Spherical bearing info
Some real-world experience: we use a bearing in a very similar upper mount. Stainless, PFTE lined, etc. The bearing is an FK SS9XT. We've put hundreds out there over the past 10 years or so, thus a pretty good sample and mileage size. Our customers take them on the track as well as drive cross-country.
We found very quickly that we needed a very tight tolerance on the bearing, otherwise it would develop play almost immediately. We need an "F1 fit". I doubt this has anything to do with the race series With that F1 spec, it's good for years. I don't know exactly how many miles, but we get very few requests for replacement bearings. I'd guess at least 30,000 miles if not more. The bearings are so tight when we get them that you cannot rotate them by hand.
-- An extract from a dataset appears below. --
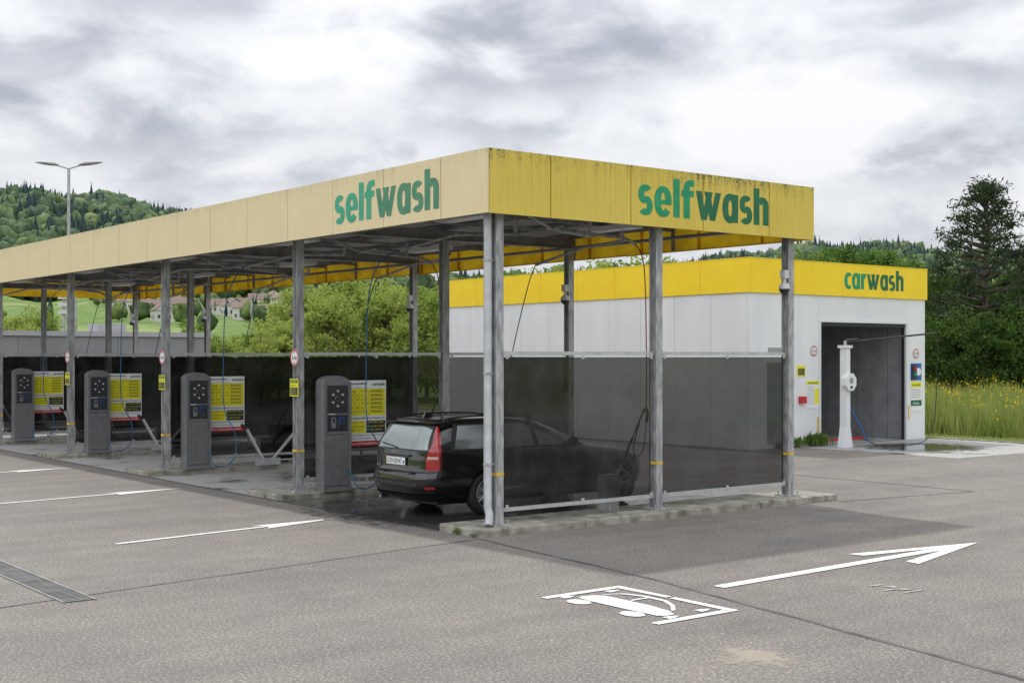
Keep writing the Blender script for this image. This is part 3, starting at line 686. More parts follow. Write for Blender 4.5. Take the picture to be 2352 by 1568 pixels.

Other than a small number that have loosened up over the past decade or so, we've never had a bearing failure. It only has to deal with the shock loads in our application, bottoming loads are supported by the bumpstop. So what you're basically doing is shaking it constantly, but never truly pounding it.
Also... http://grassrootsmotorsports.com/forum/grm/spherical-bearing-source/25849/page1/
I could guess at the load on the spring at max compression but I'd almost certainly be wrong. I need to read up more on suspension dynamics...
= static load + (spring rate * remaining compressive stroke), excluding any bump stop compression.
But I guess in this type of application the more damaging load is the dynamic load from the damper.
Damper loading in compression won't be too high: bottoming out, and topping it out (depending on damper design and whether it has an end of stroke cushion) will typically result in much higher forces. If it were me, for my car: I'd use the heavier bearing, and also consider incorporating large diameter washers above and below that provided a fail safe in the very unlikely event that the bearing failed.
Thanks for all the info everyone! This gives me some good leads. I've also found that Hoerr Racing sells metric spherical bearings from Fluro that may be a good choice. Lots to think about.
Chris
I have purchased the metric bearings from Hoerr Racing and they have held up well to road racing conditions. They also are my source for Aurora brand bearings.